_TASK OBJECTIVE_
Retype the records below from their first line through the line containing "PI = math.pi", and include nothing else.

======== STORED ROWS ========

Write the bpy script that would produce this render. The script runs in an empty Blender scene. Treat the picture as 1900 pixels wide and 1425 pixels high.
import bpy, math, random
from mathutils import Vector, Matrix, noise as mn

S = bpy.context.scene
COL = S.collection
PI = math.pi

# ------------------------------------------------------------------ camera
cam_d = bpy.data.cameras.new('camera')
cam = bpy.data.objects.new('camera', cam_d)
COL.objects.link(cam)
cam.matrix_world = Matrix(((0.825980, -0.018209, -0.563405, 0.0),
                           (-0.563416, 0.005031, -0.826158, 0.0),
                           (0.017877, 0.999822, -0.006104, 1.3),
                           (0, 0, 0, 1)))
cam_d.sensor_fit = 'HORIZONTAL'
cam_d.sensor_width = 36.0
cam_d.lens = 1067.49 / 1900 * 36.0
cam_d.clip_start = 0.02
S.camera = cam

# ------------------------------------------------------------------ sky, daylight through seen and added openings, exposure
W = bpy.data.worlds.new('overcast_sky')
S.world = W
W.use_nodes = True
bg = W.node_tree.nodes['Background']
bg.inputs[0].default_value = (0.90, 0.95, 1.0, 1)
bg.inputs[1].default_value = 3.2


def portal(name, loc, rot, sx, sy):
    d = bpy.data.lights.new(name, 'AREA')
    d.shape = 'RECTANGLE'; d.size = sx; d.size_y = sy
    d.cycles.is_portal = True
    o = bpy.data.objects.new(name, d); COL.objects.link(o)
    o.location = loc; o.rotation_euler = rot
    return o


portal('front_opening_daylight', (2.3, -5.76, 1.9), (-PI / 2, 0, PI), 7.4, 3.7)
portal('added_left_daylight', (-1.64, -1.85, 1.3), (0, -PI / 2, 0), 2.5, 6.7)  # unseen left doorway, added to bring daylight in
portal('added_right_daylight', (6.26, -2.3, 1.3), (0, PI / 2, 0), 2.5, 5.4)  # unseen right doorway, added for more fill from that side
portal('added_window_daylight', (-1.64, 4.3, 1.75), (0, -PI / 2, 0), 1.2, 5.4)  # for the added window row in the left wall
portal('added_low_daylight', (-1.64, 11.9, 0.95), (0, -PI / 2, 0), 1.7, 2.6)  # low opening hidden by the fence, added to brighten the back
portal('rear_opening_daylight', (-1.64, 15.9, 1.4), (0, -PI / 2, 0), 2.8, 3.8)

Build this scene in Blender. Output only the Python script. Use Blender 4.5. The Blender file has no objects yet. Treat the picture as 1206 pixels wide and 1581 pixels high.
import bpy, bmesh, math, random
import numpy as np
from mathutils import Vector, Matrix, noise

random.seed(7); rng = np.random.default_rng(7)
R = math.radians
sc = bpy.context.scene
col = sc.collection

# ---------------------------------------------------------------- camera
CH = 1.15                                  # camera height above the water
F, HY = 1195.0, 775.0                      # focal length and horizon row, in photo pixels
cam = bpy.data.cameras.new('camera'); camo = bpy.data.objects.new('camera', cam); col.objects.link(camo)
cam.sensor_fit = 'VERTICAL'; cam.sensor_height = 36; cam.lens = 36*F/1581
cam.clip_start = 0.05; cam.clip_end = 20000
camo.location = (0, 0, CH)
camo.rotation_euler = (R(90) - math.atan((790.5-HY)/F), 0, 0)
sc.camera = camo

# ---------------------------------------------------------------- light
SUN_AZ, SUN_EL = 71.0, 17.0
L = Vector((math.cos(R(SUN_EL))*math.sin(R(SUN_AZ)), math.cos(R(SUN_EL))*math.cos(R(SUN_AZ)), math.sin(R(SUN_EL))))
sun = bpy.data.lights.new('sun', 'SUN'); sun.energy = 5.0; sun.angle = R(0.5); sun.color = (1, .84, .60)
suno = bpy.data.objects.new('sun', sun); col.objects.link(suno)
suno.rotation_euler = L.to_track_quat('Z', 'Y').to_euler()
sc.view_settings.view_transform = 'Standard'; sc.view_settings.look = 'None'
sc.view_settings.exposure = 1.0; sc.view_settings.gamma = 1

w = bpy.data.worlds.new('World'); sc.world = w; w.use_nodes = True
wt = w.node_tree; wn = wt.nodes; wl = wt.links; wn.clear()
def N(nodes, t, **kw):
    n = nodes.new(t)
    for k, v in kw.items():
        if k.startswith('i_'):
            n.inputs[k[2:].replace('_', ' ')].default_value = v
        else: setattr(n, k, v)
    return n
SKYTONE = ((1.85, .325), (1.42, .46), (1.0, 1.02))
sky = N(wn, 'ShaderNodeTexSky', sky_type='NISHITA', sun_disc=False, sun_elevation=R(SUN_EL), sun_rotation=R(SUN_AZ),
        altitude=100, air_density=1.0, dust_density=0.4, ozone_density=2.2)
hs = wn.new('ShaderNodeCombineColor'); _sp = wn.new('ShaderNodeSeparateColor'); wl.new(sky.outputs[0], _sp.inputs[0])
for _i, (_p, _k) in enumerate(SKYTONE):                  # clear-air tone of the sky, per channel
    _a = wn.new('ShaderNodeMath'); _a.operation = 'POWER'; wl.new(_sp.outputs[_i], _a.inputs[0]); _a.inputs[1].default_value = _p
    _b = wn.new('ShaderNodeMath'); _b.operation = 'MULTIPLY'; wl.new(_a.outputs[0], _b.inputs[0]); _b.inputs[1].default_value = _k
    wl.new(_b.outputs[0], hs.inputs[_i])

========

_SOLUTION TO THE PROBLEM_
Write the bpy script that would produce this render. The script runs in an empty Blender scene. Treat the picture as 1900 pixels wide and 1425 pixels high.
import bpy, math, random
from mathutils import Vector, Matrix, noise as mn

S = bpy.context.scene
COL = S.collection
PI = math.pi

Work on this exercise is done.